Swimming Pool Filtration

The advent of High Rate Sand Filtration came into existence during the Space Age. Newer materials were developed to withstand higher pressures within smaller vessels. The filter media is usually silica sand, but materials such as zeolite products have been introduced as a sand replacement. The mechanics of high rate sand filtration is as follows: the water from the pool is forced down into the filter sand. The sand media traps the particulate matter, and the cleansed water is returned to the pool through small laterals in the bottom of the tank. As the sand traps dirt and debris, the pressure within the tank rises. Since the pool operator cannot tell how dirty the sand is, the only way to determine when to clean the sand filter is to look at the pressure gauge. The industry standard is to backwash the filter when the pressure gauge rises 8 to 10 pounds per square inch. The filter is not completely full of sand; there is an area above the sand bed called freeboard. During the backwashing phase, the water is redirected from the bottom of the sand bed, and churns the water upwards into the freeboard area. The dirty water flows out of the top of the sand filter into the sanitary sewer. Depending on the size of the filter and the amount of dirt accumulated, the backwashing process will usually take 5 to 10 minutes.

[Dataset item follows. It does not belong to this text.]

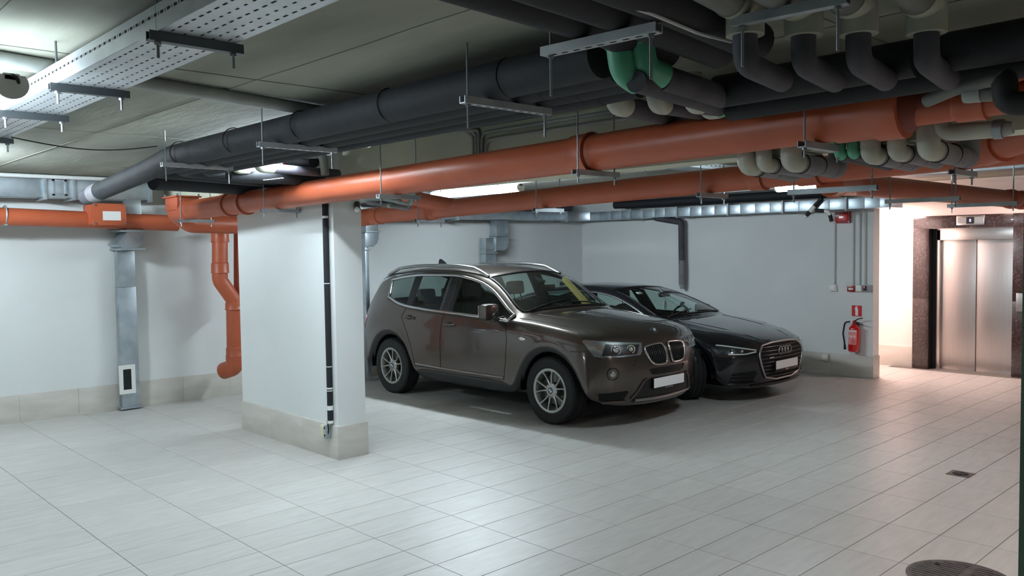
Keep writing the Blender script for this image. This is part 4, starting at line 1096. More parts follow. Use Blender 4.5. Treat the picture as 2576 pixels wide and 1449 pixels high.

Pool operators can tell when the filter sand is clean by looking into the backwash site glass, located on the backwash line. When the water runs clear, the process can be reversed and filter valves can be changed back to filter mode. Larger pool facilities now incorporate automation to change the valves. The surface area on the top of the sand bed is the determining factor in sizing the proper filter. Consider a 36-inch (3-foot) diameter sand filter. The surface area is determined by calculating the area of a circle (pi x radius x radius), 3.14 x 1.5 feet x 1.5 feet, or 7 square feet of filter surface area. High rate sand filters can be horizontal or vertical, as shown on Exhibits 1 and 2.

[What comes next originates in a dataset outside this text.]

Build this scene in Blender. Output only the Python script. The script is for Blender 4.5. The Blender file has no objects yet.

High rate sand filters are considered the easiest to maintain and operate, but will only filter down to approximately 25 microns (1-millionth of a meter).

Cartridge Filtration

Cartridge filtration is used primarily in spas and pools where water is scarce and backwashing is prohibited. Cartridge filters are designed to filter pool/spa water down to 15 microns, which leads to better filtration than a high rate sand filter. Cartridge filtration utilizes an element made of spun-bonded, pleated fiber, which is placed in a cylinder vessel. The water passes through the cartridge, and the fiber traps dirt, oil and hair. The advantage of cartridge–besides filtering down to smaller microns–is that it takes less space in the filter room. The filter surface area is the square footage of fiber material. Imagine taking the pleated cartridge apart, laying it flat and measuring the length x width. This will give you the filter surface area (2 feet wide by 25 feet long will yield a 50-square-foot cartridge filter). The downside of a cartridge is the dirty cartridge filter must be removed from the cartridge vessel and cleaned. Most pool operators use a pressure-washing technique, or soak the cartridge in a filter cleaner to remove the dirt and oils. Warning: never clean a cartridge filter with muriatic acid, as it sets oils. It is better to clean with trisodium phosphate (or filter cleaner) to remove oils; if scale persists, then rinse with a mild solution of muriatic acid.

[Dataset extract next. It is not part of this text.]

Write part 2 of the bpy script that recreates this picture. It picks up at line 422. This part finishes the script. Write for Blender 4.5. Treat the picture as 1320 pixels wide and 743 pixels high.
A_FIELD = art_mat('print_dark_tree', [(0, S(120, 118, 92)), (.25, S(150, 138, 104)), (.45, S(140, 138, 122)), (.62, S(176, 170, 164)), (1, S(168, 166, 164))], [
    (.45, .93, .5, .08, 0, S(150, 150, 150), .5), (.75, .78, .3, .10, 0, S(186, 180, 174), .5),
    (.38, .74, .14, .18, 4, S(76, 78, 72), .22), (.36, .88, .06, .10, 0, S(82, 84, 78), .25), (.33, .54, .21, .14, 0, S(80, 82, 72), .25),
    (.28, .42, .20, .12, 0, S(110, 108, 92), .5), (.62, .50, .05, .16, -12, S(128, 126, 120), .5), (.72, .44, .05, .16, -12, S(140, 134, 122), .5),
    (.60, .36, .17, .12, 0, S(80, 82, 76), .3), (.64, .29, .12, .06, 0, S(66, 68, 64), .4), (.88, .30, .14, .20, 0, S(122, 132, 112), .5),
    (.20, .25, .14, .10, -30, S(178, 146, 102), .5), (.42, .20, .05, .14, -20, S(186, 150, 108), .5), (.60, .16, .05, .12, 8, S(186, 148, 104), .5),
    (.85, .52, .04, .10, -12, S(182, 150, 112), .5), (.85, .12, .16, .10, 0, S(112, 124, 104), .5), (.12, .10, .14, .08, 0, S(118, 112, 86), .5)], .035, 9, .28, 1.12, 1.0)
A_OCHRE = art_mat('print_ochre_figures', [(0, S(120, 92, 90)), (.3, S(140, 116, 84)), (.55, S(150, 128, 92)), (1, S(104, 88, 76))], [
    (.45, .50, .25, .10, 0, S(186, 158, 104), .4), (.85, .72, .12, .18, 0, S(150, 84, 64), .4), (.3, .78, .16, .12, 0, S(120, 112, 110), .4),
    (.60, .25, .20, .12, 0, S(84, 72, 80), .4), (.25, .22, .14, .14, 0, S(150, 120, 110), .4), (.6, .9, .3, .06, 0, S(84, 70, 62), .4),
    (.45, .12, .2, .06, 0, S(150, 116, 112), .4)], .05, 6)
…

Newer technology for cartridges—those made out of anitmicrobial fibers–is now available. Pool and spa cartridges are now impregnated with minerals, such as silver. Traditional fiber has been replaced with a new technology that weaves silver zeolite into the fabric. Silver is effective in killing a broad range of microorganisms, including mold, mildew and fungi. Since cartridge filters do not require traditional backwashing, there is little loss of water and chemicals.